→ Written exercise
Read the data and repeat all of it exactly.

..........

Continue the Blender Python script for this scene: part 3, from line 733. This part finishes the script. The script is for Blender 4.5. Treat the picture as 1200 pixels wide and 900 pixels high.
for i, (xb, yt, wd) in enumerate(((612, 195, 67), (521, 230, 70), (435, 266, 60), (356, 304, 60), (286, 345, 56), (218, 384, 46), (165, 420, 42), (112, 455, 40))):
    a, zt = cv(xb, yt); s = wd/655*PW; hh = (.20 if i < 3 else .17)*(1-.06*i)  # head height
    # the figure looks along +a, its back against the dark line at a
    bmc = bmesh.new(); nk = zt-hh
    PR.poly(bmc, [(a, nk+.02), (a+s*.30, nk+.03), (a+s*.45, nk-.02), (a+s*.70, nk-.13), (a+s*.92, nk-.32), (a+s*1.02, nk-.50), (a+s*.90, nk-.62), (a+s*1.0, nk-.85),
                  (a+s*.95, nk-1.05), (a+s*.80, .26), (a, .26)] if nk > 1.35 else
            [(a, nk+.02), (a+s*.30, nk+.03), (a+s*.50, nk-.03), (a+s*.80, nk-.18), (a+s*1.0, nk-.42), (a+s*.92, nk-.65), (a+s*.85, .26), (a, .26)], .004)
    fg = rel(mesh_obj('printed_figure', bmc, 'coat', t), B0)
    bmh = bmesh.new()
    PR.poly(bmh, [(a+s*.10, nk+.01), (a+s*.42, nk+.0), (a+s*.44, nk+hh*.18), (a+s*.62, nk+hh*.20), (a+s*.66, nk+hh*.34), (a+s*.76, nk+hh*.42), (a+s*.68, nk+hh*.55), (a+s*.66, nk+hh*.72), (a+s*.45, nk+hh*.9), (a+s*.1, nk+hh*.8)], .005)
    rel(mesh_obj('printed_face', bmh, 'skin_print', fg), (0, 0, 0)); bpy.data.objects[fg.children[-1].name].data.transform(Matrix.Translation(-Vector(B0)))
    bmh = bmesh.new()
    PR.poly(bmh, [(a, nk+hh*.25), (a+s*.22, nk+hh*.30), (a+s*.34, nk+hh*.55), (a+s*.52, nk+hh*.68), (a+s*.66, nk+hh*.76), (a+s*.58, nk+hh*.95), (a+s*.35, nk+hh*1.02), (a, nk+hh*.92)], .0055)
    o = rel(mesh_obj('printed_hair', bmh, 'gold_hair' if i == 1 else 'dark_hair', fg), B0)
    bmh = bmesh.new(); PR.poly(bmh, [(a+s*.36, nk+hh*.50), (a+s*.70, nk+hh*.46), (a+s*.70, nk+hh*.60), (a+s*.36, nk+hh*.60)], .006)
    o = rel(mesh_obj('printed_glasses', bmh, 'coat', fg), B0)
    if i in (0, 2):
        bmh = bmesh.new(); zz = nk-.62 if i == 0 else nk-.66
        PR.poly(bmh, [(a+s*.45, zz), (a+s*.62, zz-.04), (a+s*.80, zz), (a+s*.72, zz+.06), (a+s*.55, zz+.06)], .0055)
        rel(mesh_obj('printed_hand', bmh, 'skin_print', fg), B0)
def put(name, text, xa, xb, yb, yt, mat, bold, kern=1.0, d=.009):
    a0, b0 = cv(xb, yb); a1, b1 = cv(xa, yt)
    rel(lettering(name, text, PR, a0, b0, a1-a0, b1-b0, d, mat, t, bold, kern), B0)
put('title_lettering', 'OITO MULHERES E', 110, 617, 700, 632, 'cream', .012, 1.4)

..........

→ The result
Continue the Blender Python script for this scene: part 3, from line 733. This part finishes the script. The script is for Blender 4.5. Treat the picture as 1200 pixels wide and 900 pixels high.
for i, (xb, yt, wd) in enumerate(((612, 195, 67), (521, 230, 70), (435, 266, 60), (356, 304, 60), (286, 345, 56), (218, 384, 46), (165, 420, 42), (112, 455, 40))):
    a, zt = cv(xb, yt); s = wd/655*PW; hh = (.20 if i < 3 else .17)*(1-.06*i)  # head height
    # the figure looks along +a, its back against the dark line at a
    bmc = bmesh.new(); nk = zt-hh
    PR.poly(bmc, [(a, nk+.02), (a+s*.30, nk+.03), (a+s*.45, nk-.02), (a+s*.70, nk-.13), (a+s*.92, nk-.32), (a+s*1.02, nk-.50), (a+s*.90, nk-.62), (a+s*1.0, nk-.85),
                  (a+s*.95, nk-1.05), (a+s*.80, .26), (a, .26)] if nk > 1.35 else
            [(a, nk+.02), (a+s*.30, nk+.03), (a+s*.50, nk-.03), (a+s*.80, nk-.18), (a+s*1.0, nk-.42), (a+s*.92, nk-.65), (a+s*.85, .26), (a, .26)], .004)
    fg = rel(mesh_obj('printed_figure', bmc, 'coat', t), B0)
    bmh = bmesh.new()
    PR.poly(bmh, [(a+s*.10, nk+.01), (a+s*.42, nk+.0), (a+s*.44, nk+hh*.18), (a+s*.62, nk+hh*.20), (a+s*.66, nk+hh*.34), (a+s*.76, nk+hh*.42), (a+s*.68, nk+hh*.55), (a+s*.66, nk+hh*.72), (a+s*.45, nk+hh*.9), (a+s*.1, nk+hh*.8)], .005)
    rel(mesh_obj('printed_face', bmh, 'skin_print', fg), (0, 0, 0)); bpy.data.objects[fg.children[-1].name].data.transform(Matrix.Translation(-Vector(B0)))
    bmh = bmesh.new()
    PR.poly(bmh, [(a, nk+hh*.25), (a+s*.22, nk+hh*.30), (a+s*.34, nk+hh*.55), (a+s*.52, nk+hh*.68), (a+s*.66, nk+hh*.76), (a+s*.58, nk+hh*.95), (a+s*.35, nk+hh*1.02), (a, nk+hh*.92)], .0055)
    o = rel(mesh_obj('printed_hair', bmh, 'gold_hair' if i == 1 else 'dark_hair', fg), B0)
    bmh = bmesh.new(); PR.poly(bmh, [(a+s*.36, nk+hh*.50), (a+s*.70, nk+hh*.46), (a+s*.70, nk+hh*.60), (a+s*.36, nk+hh*.60)], .006)
    o = rel(mesh_obj('printed_glasses', bmh, 'coat', fg), B0)
    if i in (0, 2):
        bmh = bmesh.new(); zz = nk-.62 if i == 0 else nk-.66
        PR.poly(bmh, [(a+s*.45, zz), (a+s*.62, zz-.04), (a+s*.80, zz), (a+s*.72, zz+.06), (a+s*.55, zz+.06)], .0055)
        rel(mesh_obj('printed_hand', bmh, 'skin_print', fg), B0)
def put(name, text, xa, xb, yb, yt, mat, bold, kern=1.0, d=.009):
    a0, b0 = cv(xb, yb); a1, b1 = cv(xa, yt)
    rel(lettering(name, text, PR, a0, b0, a1-a0, b1-b0, d, mat, t, bold, kern), B0)
put('title_lettering', 'OITO MULHERES E', 110, 617, 700, 632, 'cream', .012, 1.4)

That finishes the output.